Beyond that mistake, the Court went further and stated throughout the opinion the fair use rights citizens have are the societal benefits mandated by the Constitution. In other words, the Court strengthened its support for fair use rights.

However, if the public domain is taken away. And if fair use rights are legislated away, then exactly where is the Constitutionally mandate benefits for citizens?! Does anyone even care about the Constitution other than for internet porn and gun rights?!

Don't you just feel powerless? (1, Insightful)

Anonymous Coward | more than 9 years ago | (#9783253)

Don't you just feel powerless when lawmakers push shit like this through? You write letters and get some form letter thank-you back from some congressman flunky. Democracy in action.

filesharing == speeding (1, Insightful)

Anonymous Coward | more than 9 years ago | (#9783261)

Hatch has blown way out of proportion the size of the filesharing "problem". I think it is useful to push the analogy that filesharing is like speeding. Just because 60 million americans speed doesn't mean it's a huge problem that needs some heavy-handed legislation to fix. It makes sense to ignore minor speeding and to put the drunk driver who's going 100mph in jail. Similarly, there's no evidence that casual filesharing hurts anyone, so there's no real need to do anything about it. The effort should be put into fighting people who manufacture and sell copyrighted materials for profit. For some reason (*cough* lobbyists, contributors), Hatch sees every filesharer as some maniac drunk driver.

with sony (1)

DeusExMalex (776652) | more than 9 years ago | (#9783326)
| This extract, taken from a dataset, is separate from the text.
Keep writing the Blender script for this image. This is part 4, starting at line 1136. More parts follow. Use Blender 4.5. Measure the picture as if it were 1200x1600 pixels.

and with sony claiming that even showing something on the screen is copywrite infringement, we'd better get rid of those pesky computers. also those movable-type printing presses had better go too - after all, their express purpose is to reproduce copywrited material. sticks and mud? gotta solidify the mud & burn down the forests so there aren't any more sticks...

If we write enough letters, they HAVE to LISTEN (1)

write_with_numbers (779746) | more than 9 years ago | (#9783339)

I am a resident of TN and after reading an earlier /. article and following up with a little research on this piece of legislation I took the time to write both of my state Senators. I am putting this post here and hope it gets modded just high enough to see so that I can get out a single message.

If you are in America, write your state Senators and protest this bill with an intellegent argument from the tech community.

We must remember the most important and base principles of a Senator
1. They often vote on bills they have not read or barely understand.
2. They have to listen to people in their state because if they don't they loose the next election.
3. They don't come close to understanding technology like a technician, engineer, programmer, or any of the vast army of geeks out there.
4. Knowledge is power and big words (technical terms) impress the hell out of someone in a political office, because they can take your letter and read it on the Senate floor to sound like they are informed.

If we all write in, we will start a debate. If we start a debate, we will win.